O eixo Rússia-China está a pressionar uma porta aberta. Os não ocidentais pensam que o Ocidente tem a sua alta modernidade e agora quer eliminar a escada pela qual subiu, para que outros não possam aderir. Eles sentem que estes "alvos" ocidentais como as normas ESG (Environment, Social and Governance) são apenas outra forma de imperialismo económico. Além disso, os proclamados valores dos Não-Alinhados, de autodeterminação, autonomia e não-interferência externa, apelam hoje muito mais do que os valores "woke" ocidentais, que têm pouca força em grande parte do mundo.

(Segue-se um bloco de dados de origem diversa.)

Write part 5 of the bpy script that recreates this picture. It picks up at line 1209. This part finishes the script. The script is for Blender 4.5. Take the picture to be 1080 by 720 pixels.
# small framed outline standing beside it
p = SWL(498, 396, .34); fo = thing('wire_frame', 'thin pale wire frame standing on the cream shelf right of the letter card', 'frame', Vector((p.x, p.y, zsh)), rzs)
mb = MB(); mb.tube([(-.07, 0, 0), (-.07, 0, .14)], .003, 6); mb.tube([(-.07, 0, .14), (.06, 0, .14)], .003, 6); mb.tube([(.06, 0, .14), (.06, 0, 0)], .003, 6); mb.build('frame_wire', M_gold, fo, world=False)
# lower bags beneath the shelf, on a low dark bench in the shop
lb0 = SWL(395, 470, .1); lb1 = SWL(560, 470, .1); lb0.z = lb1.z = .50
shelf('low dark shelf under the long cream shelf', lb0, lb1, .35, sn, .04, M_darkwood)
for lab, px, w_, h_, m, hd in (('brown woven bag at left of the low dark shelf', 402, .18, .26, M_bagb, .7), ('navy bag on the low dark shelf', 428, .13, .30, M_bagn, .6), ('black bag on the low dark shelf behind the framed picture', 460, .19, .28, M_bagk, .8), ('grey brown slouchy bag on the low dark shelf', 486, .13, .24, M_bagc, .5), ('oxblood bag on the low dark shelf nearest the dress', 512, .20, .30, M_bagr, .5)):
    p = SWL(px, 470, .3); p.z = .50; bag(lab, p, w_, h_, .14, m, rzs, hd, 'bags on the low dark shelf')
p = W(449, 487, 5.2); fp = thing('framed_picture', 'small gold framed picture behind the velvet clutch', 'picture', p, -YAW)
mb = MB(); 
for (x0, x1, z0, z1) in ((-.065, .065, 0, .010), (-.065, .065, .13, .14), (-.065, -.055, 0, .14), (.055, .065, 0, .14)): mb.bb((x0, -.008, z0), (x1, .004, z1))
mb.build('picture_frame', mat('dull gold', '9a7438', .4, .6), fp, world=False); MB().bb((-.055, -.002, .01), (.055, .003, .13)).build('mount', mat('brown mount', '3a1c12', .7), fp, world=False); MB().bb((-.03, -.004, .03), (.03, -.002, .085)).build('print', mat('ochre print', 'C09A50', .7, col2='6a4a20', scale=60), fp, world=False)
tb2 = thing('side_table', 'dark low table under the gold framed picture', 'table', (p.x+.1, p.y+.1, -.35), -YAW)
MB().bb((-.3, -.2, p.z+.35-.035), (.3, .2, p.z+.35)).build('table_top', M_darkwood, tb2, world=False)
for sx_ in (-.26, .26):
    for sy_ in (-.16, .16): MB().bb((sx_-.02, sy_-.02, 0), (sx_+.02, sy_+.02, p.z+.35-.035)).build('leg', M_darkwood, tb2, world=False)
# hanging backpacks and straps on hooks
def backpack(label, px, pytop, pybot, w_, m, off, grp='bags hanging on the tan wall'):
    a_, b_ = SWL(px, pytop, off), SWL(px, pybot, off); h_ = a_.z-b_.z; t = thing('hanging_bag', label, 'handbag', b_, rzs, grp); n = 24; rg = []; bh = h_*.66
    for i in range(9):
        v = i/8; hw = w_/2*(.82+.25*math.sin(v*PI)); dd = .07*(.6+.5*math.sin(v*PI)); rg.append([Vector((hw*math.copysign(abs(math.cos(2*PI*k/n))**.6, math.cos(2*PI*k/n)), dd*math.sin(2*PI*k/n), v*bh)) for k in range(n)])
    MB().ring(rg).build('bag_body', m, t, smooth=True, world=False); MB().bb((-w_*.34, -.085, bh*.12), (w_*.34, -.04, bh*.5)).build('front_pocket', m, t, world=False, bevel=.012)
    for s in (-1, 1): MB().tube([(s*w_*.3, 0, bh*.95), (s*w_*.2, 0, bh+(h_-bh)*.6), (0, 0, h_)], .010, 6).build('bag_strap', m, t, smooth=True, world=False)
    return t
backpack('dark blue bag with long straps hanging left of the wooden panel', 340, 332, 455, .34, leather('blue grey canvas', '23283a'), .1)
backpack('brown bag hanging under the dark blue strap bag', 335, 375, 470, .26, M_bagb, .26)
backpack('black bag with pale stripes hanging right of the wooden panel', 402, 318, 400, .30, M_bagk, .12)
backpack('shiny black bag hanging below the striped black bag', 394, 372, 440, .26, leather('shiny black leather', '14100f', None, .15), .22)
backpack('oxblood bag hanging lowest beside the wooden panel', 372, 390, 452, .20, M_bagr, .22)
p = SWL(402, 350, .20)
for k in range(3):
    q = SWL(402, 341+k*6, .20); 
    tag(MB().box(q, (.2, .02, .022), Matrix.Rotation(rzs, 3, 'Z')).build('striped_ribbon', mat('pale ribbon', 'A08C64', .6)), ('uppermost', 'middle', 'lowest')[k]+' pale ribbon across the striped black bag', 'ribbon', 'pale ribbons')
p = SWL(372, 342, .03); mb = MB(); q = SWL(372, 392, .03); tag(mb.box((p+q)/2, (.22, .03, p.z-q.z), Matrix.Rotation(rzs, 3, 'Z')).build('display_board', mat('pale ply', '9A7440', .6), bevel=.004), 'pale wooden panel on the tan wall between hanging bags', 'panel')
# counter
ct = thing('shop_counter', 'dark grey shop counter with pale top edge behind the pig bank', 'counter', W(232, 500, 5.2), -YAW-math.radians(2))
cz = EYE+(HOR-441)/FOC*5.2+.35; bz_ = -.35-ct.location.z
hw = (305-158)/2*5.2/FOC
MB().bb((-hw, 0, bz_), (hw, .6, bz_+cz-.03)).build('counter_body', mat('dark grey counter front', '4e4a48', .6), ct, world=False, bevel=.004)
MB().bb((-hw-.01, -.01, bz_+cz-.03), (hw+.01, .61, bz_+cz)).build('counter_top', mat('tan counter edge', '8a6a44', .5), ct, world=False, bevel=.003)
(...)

A "beleza" deste audacioso "roubo" da antiga esfera ocidental reside em Produtores de Commodities que produzem menos energia mas embolsam rendimentos mais elevados; e desfrutam do benefício de preços mais elevados de commodities que elevam as apreciação da divisa nacional, ao passo que os consumidores recebem energia e pagam-na em divisas nacionais.
E no entanto... será esta abordagem russo-chinesa suficiente para transformar o zeitgeist ocidental? Será que um Ocidente maltratado começará a ouvir? Possivelmente, mas o que parece ter abalado toda a gente, e pode ter sido inesperado, foi a explosão de russofobia visceral a emanar da Europa na sequência do conflito na Ucrânia, e, em segundo lugar, o modo como a propaganda foi elevada a um nível que impede qualquer "inversão de marcha".
Esta metamorfose pode demorar muito mais tempo – à medida que a Europa se afunda transformando-se numa província distante e atrasada de uma "Roma Imperial" em decadência.